* _Given request_
Taking the data below, please print only the lines from the line holding "What Blender Python" to the line holding "SC.camera = cam", inclusive, with pictures omitted.

* _The data_
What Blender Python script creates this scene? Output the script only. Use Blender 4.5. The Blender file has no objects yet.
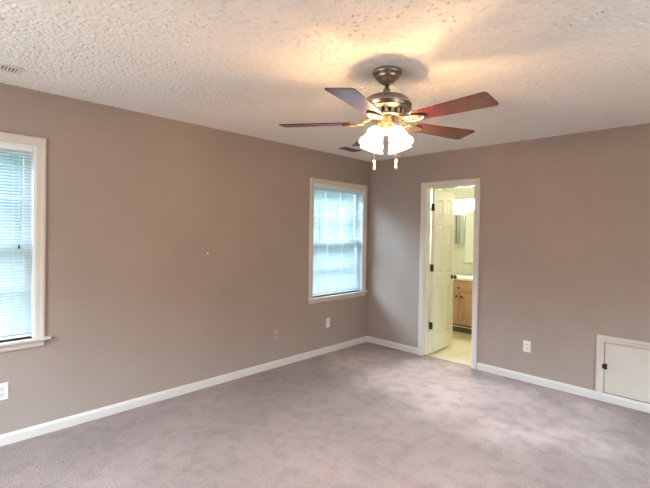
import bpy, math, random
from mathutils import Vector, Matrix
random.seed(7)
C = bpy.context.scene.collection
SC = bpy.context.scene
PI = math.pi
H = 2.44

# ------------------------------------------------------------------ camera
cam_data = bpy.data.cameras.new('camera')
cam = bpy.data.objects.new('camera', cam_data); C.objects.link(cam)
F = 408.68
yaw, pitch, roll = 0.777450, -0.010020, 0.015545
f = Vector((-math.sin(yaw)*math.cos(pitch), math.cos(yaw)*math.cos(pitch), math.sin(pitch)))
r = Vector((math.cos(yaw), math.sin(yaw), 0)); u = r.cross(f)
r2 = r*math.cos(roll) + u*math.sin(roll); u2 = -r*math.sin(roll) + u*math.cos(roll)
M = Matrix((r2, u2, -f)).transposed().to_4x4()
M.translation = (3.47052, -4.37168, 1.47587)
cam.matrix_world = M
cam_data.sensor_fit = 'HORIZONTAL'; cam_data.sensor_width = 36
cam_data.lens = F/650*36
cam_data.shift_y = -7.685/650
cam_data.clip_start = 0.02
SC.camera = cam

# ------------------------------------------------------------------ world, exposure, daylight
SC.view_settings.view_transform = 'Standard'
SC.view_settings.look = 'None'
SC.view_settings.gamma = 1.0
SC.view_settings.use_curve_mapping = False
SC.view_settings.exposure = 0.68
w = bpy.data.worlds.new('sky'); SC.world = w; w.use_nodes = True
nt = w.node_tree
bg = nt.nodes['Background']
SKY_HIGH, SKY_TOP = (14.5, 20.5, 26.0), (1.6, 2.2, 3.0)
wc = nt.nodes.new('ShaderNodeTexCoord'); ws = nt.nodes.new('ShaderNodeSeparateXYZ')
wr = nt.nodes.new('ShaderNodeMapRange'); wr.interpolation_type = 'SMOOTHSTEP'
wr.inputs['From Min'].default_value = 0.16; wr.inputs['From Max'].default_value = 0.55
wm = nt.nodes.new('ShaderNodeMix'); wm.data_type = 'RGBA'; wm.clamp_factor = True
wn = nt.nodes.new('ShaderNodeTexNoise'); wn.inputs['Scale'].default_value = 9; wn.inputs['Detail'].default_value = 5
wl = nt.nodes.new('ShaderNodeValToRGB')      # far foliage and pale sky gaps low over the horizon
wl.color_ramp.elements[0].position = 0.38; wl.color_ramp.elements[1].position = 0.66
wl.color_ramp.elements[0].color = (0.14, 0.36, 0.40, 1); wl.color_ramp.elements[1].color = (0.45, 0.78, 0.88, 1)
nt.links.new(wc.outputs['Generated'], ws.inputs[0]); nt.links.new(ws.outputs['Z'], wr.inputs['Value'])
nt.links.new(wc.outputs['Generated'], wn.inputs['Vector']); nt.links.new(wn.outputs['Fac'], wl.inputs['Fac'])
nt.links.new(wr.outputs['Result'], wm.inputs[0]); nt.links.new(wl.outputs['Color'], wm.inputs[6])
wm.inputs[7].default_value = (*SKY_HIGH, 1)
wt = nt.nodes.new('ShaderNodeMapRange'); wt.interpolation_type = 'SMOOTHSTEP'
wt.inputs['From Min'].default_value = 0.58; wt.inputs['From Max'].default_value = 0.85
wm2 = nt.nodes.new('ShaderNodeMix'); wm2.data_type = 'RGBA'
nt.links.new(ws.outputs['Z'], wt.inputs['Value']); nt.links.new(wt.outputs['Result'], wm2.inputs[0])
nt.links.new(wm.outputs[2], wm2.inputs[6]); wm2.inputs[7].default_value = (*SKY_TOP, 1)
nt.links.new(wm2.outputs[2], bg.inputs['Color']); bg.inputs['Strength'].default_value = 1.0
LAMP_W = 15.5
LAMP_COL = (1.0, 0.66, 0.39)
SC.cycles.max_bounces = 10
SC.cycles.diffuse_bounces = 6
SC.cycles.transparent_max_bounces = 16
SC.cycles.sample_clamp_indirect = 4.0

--

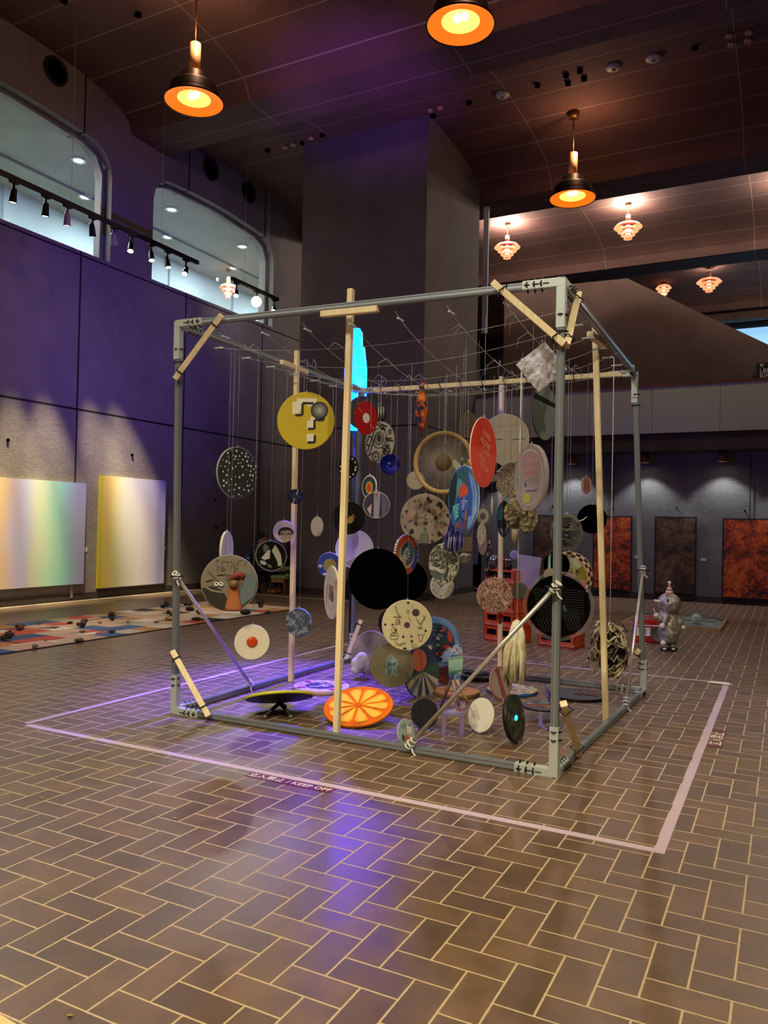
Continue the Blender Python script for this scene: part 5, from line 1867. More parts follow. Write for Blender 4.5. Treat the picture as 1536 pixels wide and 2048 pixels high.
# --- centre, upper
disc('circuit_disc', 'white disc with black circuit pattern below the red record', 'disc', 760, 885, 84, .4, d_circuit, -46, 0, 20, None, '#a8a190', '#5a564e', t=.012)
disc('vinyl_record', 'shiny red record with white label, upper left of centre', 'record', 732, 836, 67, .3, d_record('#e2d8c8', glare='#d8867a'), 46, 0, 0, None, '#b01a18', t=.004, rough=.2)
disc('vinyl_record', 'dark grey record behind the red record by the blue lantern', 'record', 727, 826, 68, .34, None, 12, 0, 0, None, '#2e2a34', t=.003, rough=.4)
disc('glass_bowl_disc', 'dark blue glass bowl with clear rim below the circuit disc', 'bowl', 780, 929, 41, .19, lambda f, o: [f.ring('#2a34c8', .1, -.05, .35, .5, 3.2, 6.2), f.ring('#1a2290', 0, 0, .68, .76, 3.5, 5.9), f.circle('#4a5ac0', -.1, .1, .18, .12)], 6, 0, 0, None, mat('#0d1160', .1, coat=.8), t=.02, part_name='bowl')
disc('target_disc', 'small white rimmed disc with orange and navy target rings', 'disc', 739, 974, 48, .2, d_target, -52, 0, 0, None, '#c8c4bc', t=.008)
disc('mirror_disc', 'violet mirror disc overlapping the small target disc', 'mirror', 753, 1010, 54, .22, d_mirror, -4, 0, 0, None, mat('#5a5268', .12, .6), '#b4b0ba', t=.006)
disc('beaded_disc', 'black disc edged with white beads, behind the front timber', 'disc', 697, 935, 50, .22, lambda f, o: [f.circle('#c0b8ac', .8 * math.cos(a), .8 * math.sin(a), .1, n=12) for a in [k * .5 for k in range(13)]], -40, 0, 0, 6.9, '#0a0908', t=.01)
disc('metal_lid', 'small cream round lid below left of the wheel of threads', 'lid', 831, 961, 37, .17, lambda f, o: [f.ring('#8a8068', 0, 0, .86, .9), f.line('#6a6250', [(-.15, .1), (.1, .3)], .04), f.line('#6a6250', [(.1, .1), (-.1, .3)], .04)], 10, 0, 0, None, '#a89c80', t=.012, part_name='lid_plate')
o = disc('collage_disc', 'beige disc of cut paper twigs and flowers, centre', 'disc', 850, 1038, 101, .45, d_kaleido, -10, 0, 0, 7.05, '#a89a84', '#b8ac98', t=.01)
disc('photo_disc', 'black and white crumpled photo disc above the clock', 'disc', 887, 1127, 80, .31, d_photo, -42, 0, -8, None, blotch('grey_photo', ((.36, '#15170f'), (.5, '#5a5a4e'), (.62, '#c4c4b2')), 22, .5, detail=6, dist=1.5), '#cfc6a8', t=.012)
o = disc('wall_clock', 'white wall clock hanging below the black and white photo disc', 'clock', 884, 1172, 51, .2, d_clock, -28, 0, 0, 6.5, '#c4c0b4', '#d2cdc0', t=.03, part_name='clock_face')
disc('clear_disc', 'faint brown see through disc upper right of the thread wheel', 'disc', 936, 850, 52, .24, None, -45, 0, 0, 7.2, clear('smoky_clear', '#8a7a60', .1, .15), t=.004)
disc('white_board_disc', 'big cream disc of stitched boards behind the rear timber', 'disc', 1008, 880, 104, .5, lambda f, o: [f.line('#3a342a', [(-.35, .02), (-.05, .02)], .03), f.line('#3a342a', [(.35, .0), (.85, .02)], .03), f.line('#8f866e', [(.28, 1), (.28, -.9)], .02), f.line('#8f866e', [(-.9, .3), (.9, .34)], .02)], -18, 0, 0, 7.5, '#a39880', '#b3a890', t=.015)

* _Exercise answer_
What Blender Python script creates this scene? Output the script only. Use Blender 4.5. The Blender file has no objects yet.
import bpy, math, random
from mathutils import Vector, Matrix
random.seed(7)
C = bpy.context.scene.collection
SC = bpy.context.scene
PI = math.pi
H = 2.44

# ------------------------------------------------------------------ camera
cam_data = bpy.data.cameras.new('camera')
cam = bpy.data.objects.new('camera', cam_data); C.objects.link(cam)
F = 408.68
yaw, pitch, roll = 0.777450, -0.010020, 0.015545
f = Vector((-math.sin(yaw)*math.cos(pitch), math.cos(yaw)*math.cos(pitch), math.sin(pitch)))
r = Vector((math.cos(yaw), math.sin(yaw), 0)); u = r.cross(f)
r2 = r*math.cos(roll) + u*math.sin(roll); u2 = -r*math.sin(roll) + u*math.cos(roll)
M = Matrix((r2, u2, -f)).transposed().to_4x4()
M.translation = (3.47052, -4.37168, 1.47587)
cam.matrix_world = M
cam_data.sensor_fit = 'HORIZONTAL'; cam_data.sensor_width = 36
cam_data.lens = F/650*36
cam_data.shift_y = -7.685/650
cam_data.clip_start = 0.02
SC.camera = cam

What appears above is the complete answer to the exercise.